We just heard from a freight company that has custody of a pallet containing Cincinnati Review Issue 9.2—they’ll be releasing this bookish bounty to us tomorrow! And then, after carefully stuffing each little volume into a labeled envelope, we’ll send our freshly printed literary offering into the world, wishing it well, singing “So long, farewell…” We’ve started fashioning our curtains into clothing (Brian Trapp gets to wear a bandanna made of blue paisley, Becky Adnot-Haynes brown tweed leggings) to wear as we sing in chorus. The following contributors had music in mind as they wrote their pieces, which you can read in full in the issue, available for purchase here.

Naomi Guttman (on her poems “Thin wishes” and “Domestic Dirge”): Three years ago, I began writing poems about a couple and their sons, which has now become the novella-in-verse The Banquet of Donny and Ari. The project began as an exploration of the tension in my own life between the desire to throw myself into life’s pleasures and the need to hold back, to conserve resources, to abstain for the sake of others. I divided the individual into two characters with distinct temperaments: Dionysian “Donny” is a musician; abstemious “Ari” is a textile artist.
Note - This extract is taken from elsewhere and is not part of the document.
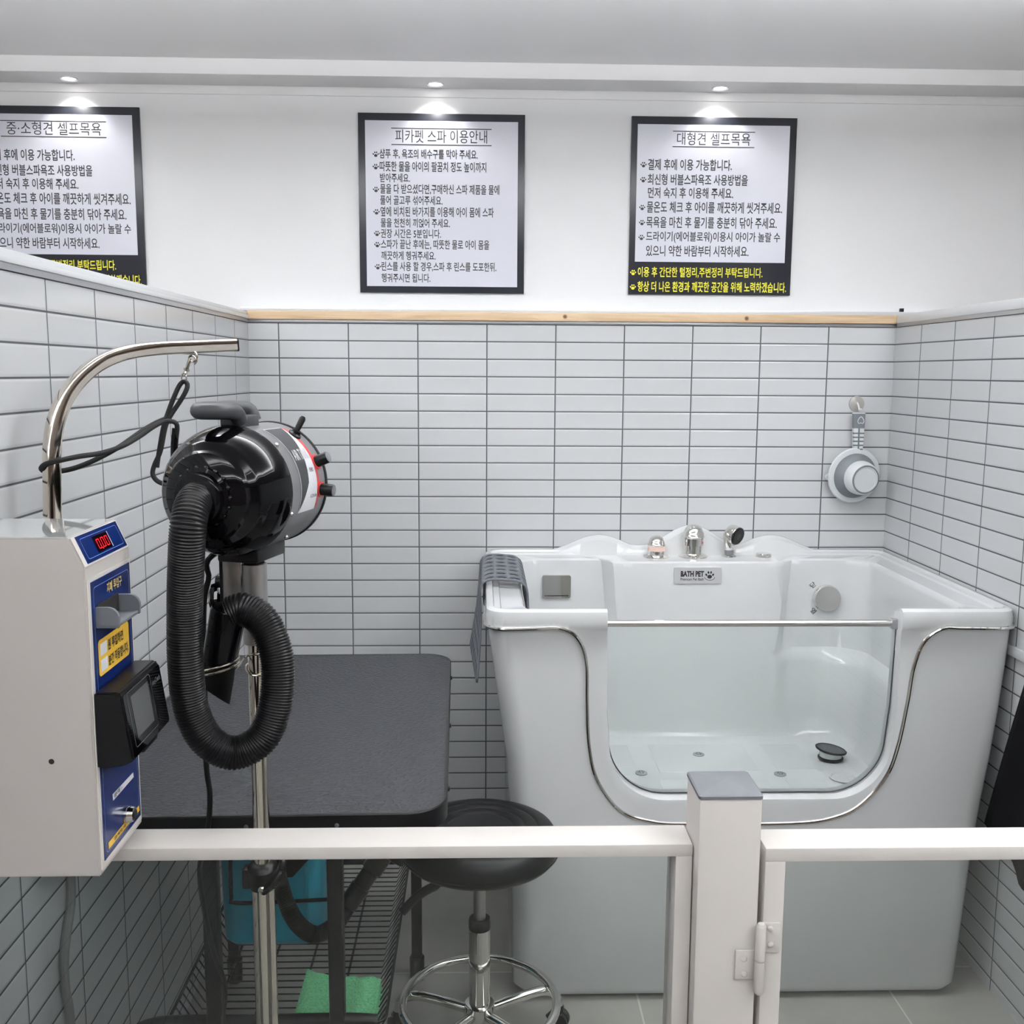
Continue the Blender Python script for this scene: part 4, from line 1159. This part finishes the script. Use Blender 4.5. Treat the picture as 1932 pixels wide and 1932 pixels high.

As the narrative of the collection unfolds, we discover that after long illness, Ari’s mother has recently died, and these two poems embody some of the feelings of loss, guilt, and anger that Ari experiences after this abandonment.

Margaret Luongo (on her story “Word Problem”): Probably because I’m terrible at math, I had been wanting to write a story in the form of a word problem. I couldn’t think what the story might be about, though, until we attended the Cincinnati Fringe Festival two years ago. A small group performed John Cage’s Radio Music. Clearly these were trained musicians, and most of them were young. I looked around the audience and wondered what people thought of this chaos, if that’s what it was—young men and women, fiddling with radio knobs, a string quartet bowing, plucking, vocalizing. Some of musicians looked happy, playful; others were intently focused. I wondered what had happened to them in their professional training and experience to lead them to this stage. That was the question the story would answer.

Randall Mann (on his poem “Young Republican”): I don’t have too much to say about the poem itself: I played Ronald Reagan at a mock debate at my middle school, and like Reagan, I destroyed mock-Mondale. But the whole scene had a bizarre musical component that I left out. There was a chorus performance of “Hello Dolly” with the lyrics changed to Hello Mondale and Hello Reagan. And then the smoldering dance-corps performance of The Time’s “Jungle Love,” all slinky leggings and eighth-grade ’80s sex appeal. What.